I’ve written about the value of murals as both public art and as “creative responses to failure.” That is, the physical space for so many murals is a result of a failure of architecture in terms of the existence of “dead” spaces between buildings, or disappeared adjacent buildings, or whatever. Great murals serve not only as forms of public art, but they also stitch some of the aesthetic fabric of our public spaces back together. A great example of this stitching-back-together can be found in Georgetown at N and Wisconsin:

There’s this low-slung little one story vanilla-yellow building, an unoccupied former restaurant where nothing’s been happening since at least September. And there’s this incredible exposed brick wall that towers above the little corner place. Its owners are approaching ownership in the classical sense, recognizing that their property doesn’t justify itself solely by fulfilling bureaucratic minima like filing taxes papers or occupancy certificates, but rather that one has a responsibly to enliven one’s place and, as much as possible, contribute to a sense of harmony in daily life.
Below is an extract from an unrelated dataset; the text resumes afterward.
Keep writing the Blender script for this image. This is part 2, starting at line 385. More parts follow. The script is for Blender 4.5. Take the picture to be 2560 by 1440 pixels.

Simply, but powerfully, it succeeds. It turns that large blank wall not into a place either for an advertisement or for a loud and bombastic mural that draws a purposeless attention to itself. Rather, with its simple painted windows it acknowledges that such spaces should rightly have such windows. And not just glass orifices in a utilitarian sense, but true windows as places for looking out, with sills where living plants might root themselves. And most importantly, an interested woman and her dog peer out at passersby, as the New Yorkers of Jane Jacobs’s day did in contributing to the life and character and safety of a neighborhood in The Death and Life of Great American Cities, and in some way that painted woman reminds one of the sort of neighborhood life we can have again, if we choose to—a life where we know and care about the place we live enough to make it beautiful, and nurture it as a place worth living.